* [What is required]: In full and without alteration, give the listing again.

Begin Data provided

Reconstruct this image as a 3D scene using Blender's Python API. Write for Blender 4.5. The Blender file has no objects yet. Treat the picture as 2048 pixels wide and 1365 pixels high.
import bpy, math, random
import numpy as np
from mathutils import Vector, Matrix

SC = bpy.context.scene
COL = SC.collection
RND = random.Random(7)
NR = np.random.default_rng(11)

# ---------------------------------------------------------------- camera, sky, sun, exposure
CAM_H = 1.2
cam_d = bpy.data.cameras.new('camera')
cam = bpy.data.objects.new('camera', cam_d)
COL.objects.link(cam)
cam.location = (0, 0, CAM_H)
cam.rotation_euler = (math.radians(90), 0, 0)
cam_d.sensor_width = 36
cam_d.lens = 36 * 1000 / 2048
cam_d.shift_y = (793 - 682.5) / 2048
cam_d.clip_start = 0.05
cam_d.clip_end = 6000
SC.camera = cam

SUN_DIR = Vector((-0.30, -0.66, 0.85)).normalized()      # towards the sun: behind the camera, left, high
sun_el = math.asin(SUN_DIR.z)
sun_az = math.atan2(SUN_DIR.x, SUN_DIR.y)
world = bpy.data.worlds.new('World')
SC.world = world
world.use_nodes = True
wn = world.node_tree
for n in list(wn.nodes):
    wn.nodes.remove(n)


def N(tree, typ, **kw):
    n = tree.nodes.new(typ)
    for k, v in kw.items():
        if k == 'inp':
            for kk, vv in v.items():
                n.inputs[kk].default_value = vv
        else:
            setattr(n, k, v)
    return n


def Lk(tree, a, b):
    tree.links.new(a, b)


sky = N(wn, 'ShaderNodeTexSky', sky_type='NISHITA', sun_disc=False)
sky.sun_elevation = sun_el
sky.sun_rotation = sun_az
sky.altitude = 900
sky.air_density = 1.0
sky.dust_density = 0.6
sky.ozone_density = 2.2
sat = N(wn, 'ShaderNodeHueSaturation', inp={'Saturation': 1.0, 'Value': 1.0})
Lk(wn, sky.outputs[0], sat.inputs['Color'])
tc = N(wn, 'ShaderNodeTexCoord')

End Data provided

* [Problem solution]:
Reconstruct this image as a 3D scene using Blender's Python API. Write for Blender 4.5. The Blender file has no objects yet. Treat the picture as 2048 pixels wide and 1365 pixels high.
import bpy, math, random
import numpy as np
from mathutils import Vector, Matrix

SC = bpy.context.scene
COL = SC.collection
RND = random.Random(7)
NR = np.random.default_rng(11)

# ---------------------------------------------------------------- camera, sky, sun, exposure
CAM_H = 1.2
cam_d = bpy.data.cameras.new('camera')
cam = bpy.data.objects.new('camera', cam_d)
COL.objects.link(cam)
cam.location = (0, 0, CAM_H)
cam.rotation_euler = (math.radians(90), 0, 0)
cam_d.sensor_width = 36
cam_d.lens = 36 * 1000 / 2048
cam_d.shift_y = (793 - 682.5) / 2048
cam_d.clip_start = 0.05
cam_d.clip_end = 6000
SC.camera = cam

SUN_DIR = Vector((-0.30, -0.66, 0.85)).normalized()      # towards the sun: behind the camera, left, high
sun_el = math.asin(SUN_DIR.z)
sun_az = math.atan2(SUN_DIR.x, SUN_DIR.y)
world = bpy.data.worlds.new('World')
SC.world = world
world.use_nodes = True
wn = world.node_tree
for n in list(wn.nodes):
    wn.nodes.remove(n)


def N(tree, typ, **kw):
    n = tree.nodes.new(typ)
    for k, v in kw.items():
        if k == 'inp':
            for kk, vv in v.items():
                n.inputs[kk].default_value = vv
        else:
            setattr(n, k, v)
    return n


def Lk(tree, a, b):
    tree.links.new(a, b)


sky = N(wn, 'ShaderNodeTexSky', sky_type='NISHITA', sun_disc=False)
sky.sun_elevation = sun_el
sky.sun_rotation = sun_az
sky.altitude = 900
sky.air_density = 1.0
sky.dust_density = 0.6
sky.ozone_density = 2.2
sat = N(wn, 'ShaderNodeHueSaturation', inp={'Saturation': 1.0, 'Value': 1.0})
Lk(wn, sky.outputs[0], sat.inputs['Color'])
tc = N(wn, 'ShaderNodeTexCoord')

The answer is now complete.